Folha de S. Paulo


O menino no armário

"Por dentro, com a alma atarantada, sou uma criança e não entendo nada" (Erasmo Carlos)

Seja porque a vida de gente grande é uma pedreira, seja pela neotenia -o apego à forma jovem, a característica mais bela de nossa espécie-, o fato é que há homens que nunca deixam de ser meninos pela vida afora (assim como há aqueles que parecem nunca tê-lo sido).

O homem-menino é algo que andou em moda nos anos 70, "o homem sensível que tem um lado feminino". Mas isso é uma tolice que só os atrapalha. Acontece que, para os homens, tornar-se adulto (ou a configuração tradicional de adulto) é um fardo muito maior do que o é para as mulheres: elas podem continuar meninas, e serão encantadoras por isso.

O homem-menino é aquele que tem uma delicadeza e uma capacidade de encantamento, de se maravilhar, de não ser blasé, de brincar e de brinquedos, de não ambicionar ser rico a qualquer custo, de ter vontade de rir o riso belo e brincalhão (diferente do riso sádico, do riso com a desgraça alheia), de gostar de amizade e de ter amigos, de precisar de colo, de ser consolado das agruras do mundo, de ser compreendido, de se emocionar com a beleza, de chorar quando vê justiça sendo feita, de ter compaixão, de se sentir criativo, de apenas tolerar trabalhos burocráticos, de ser curioso, de se aventurar pelas coisas que lhe trazem ventura, sem deixar de ter medo.

Então, o homem-menino pode continuar menino, e será encantador por isso, certo? Claro, mas as coisas não são assim tão fáceis. As feministas se queixam de opressão, mas nós homens crescemos oprimidos por um modelo de homem-adulto, um "gente grande", que é um horror: ele é sisudo e se leva a sério. Tão a sério que nem pode citar Saint-Exupéry e o homem sério que o Pequeno Príncipe encontrou num planeta: "Mas ele não é um homem, é um rabanete!"

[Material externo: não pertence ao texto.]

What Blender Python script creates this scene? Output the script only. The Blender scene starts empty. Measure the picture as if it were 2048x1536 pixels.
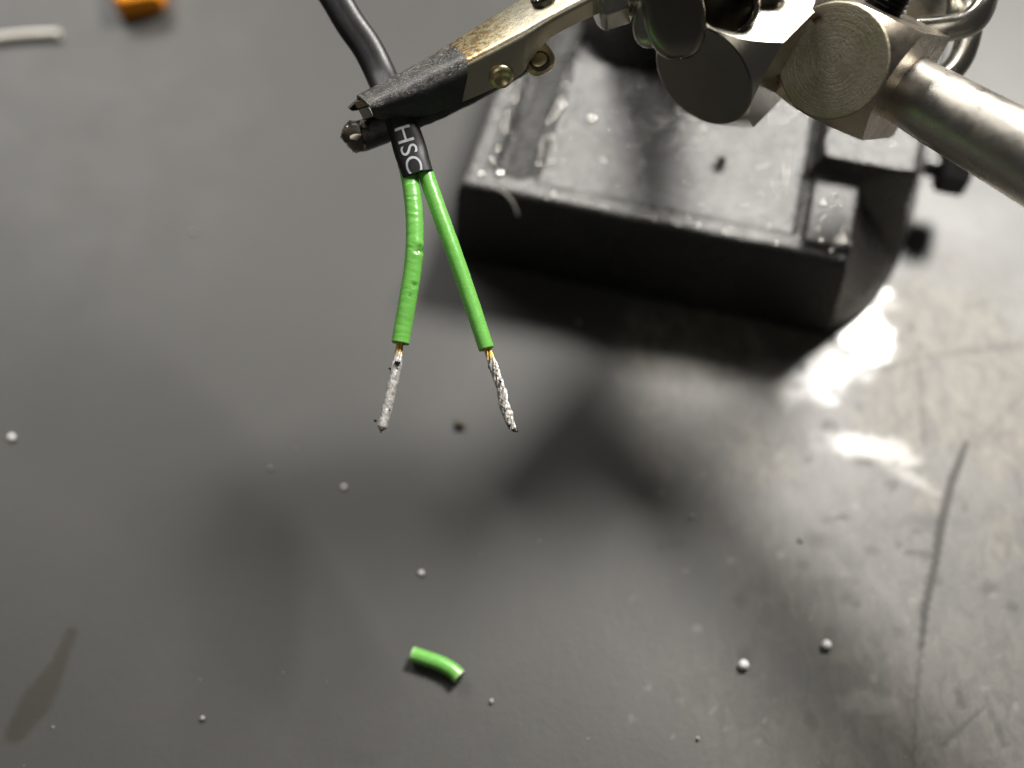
import bpy, bmesh, math, random
import numpy as np
from mathutils import Vector, Matrix, noise as mnoise

random.seed(7)
rng = np.random.default_rng(11)
S = 0.001                      # everything below is written in millimetres
SC = bpy.context.scene
COL = SC.collection

# ------------------------------------------------------------------ camera
FPX, H, PITCH = 2200.0, 111.0, math.radians(60)
cam_d = bpy.data.cameras.new("camera")
cam = bpy.data.objects.new("camera", cam_d)
COL.objects.link(cam)
cam.location = (0, 0, H * S)
cam.rotation_euler = (math.radians(90) - PITCH, 0, 0)
cam_d.sensor_width = 36
cam_d.lens = 36 * FPX / 2048
cam_d.clip_start = 0.005
cam_d.clip_end = 20
cam_d.dof.use_dof = True
cam_d.dof.focus_distance = 0.0985
cam_d.dof.aperture_fstop = cam_d.lens / 3.5
SC.camera = cam

# ------------------------------------------------------------------ light
w = bpy.data.worlds.new("World"); SC.world = w; w.use_nodes = True
w.node_tree.nodes["Background"].inputs[0].default_value = (0.9, 0.88, 0.84, 1)
w.node_tree.nodes["Background"].inputs[1].default_value = 0.04

def area(name, loc, target, size, power, color, shape='DISK', size_y=None):
    l = bpy.data.lights.new(name, 'AREA'); l.shape = shape; l.size = size * S
    if size_y: l.size_y = size_y * S
    l.energy = power; l.color = color
    o = bpy.data.objects.new(name, l); COL.objects.link(o)
    o.location = Vector(loc) * S
    o.rotation_euler = (Vector(target) - Vector(loc)).to_track_quat('-Z', 'Y').to_euler()
    return o
area("desk_lamp", (165, 275, 325), (20, 62, 10), 105, 4.0, (1.0, 0.965, 0.91))
area("ceiling_light", (-560, 950, 900), (-10, 80, 0), 620, 8.8, (1.0, 0.975, 0.93), 'RECTANGLE', 420)
area("fill_light", (-350, -620, 1000), (0, 60, 0), 500, 1.1, (1.0, 0.95, 0.84), 'RECTANGLE', 350)  # unseen fill added in front to lift faces turned from the lamp

SC.view_settings.view_transform = 'Standard'
SC.view_settings.look = 'None'
SC.view_settings.exposure = 0.0
SC.view_settings.gamma = 1.0
SC.cycles.use_denoising = True
SC.cycles.caustics_reflective = False
SC.cycles.caustics_refractive = False
SC.cycles.sample_clamp_indirect = 4.0

# ------------------------------------------------------------------ helpers
R_ = Vector((1, 0, 0)); F_ = Vector((0, math.cos(PITCH), -math.sin(PITCH))); U_ = Vector((0, math.sin(PITCH), math.cos(PITCH)))
EYE = Vector((0, 0, H))
def P(px, py, d):
    """world point (mm) that the photograph shows at px,py and that stands d mm deep"""
    return EYE + d * (F_ + (px - 1024) / FPX * R_ - (py - 768) / FPX * U_)
def Z(px, py, h=0.0):
    d = F_ + (px - 1024) / FPX * R_ - (py - 768) / FPX * U_
    return EYE + d * ((h - H) / d.z)

def link_mesh(name, verts, faces, mat, parent=None, smooth=True, origin=None, sharp=None):
    """verts in world mm; links ONE mesh object"""
    me = bpy.data.meshes.new(name)
    if origin is None:
        origin = parent['_o'] if parent is not None and '_o' in parent else None
    if origin is None:
        a = np.array([tuple(v) for v in verts]); origin = ((a[:, 0].min() + a[:, 0].max()) / 2, (a[:, 1].min() + a[:, 1].max()) / 2, a[:, 2].min())
    ox, oy, oz = origin
    me.from_pydata([((v[0] - ox) * S, (v[1] - oy) * S, (v[2] - oz) * S) for v in verts], [], [tuple(f) for f in faces])
    me.update()
    for m in (mat if isinstance(mat, (list, tuple)) else [mat]): me.materials.append(m)
    me.polygons.foreach_set('use_smooth', [smooth] * len(me.polygons))
    if sharp is not None and smooth: me.set_sharp_from_angle(angle=math.radians(sharp))
    o = bpy.data.objects.new(name, me); COL.objects.link(o)
    if parent is None:
        o.location = Vector(origin) * S
    else:
        o.parent = parent
    o['_o'] = list(origin)
    return o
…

Porque o homem-adulto padrão tem medo de viadagem: por mais que goste de mulher, homem-adulto tem medo de que pensem que ele, no fundo... E aqui voltamos aos anos 70: seu medo é de parecer ter coisas femininas. Isso começa na infância: antes de haver a noção de homoerotismo, comportamento de menino é patrulhado, não através de acusá-lo de gay, mas de "mulerzinha" (assim, sem o "h"), um antimodelo de que aprendemos a ter horror. Não admira que tenhamos tanto medo de mulher...

Com isso, cria-se um problema: o menino no armário. Assim como muitos gays têm problemas de assumir seus desejos, muitos homens têm vergonha de ser meninos, e fazem tudo para disfarçar, fazem de tudo para que pareçam gente grande, até porque estão convencidos de que as mulheres não os aceitarão como meninos. O pior desses disfarces reativos é incorporar o personagem fodão: arrogante, superseguro, superadulto que humilha (inveja?) meninos e mulheres. Parece o pitboy-supermacho que persegue os gays.

Esses "adultos" empurram o menino neles para a clandestinidade, para o vício, para as drogas, para a transgressão. Uma pena.

Mas existe saída: o homem-menino autossustentável. Ele paga suas contas, é responsável, mas continua menino, e gosta disso. E as mulheres também o acham adorável!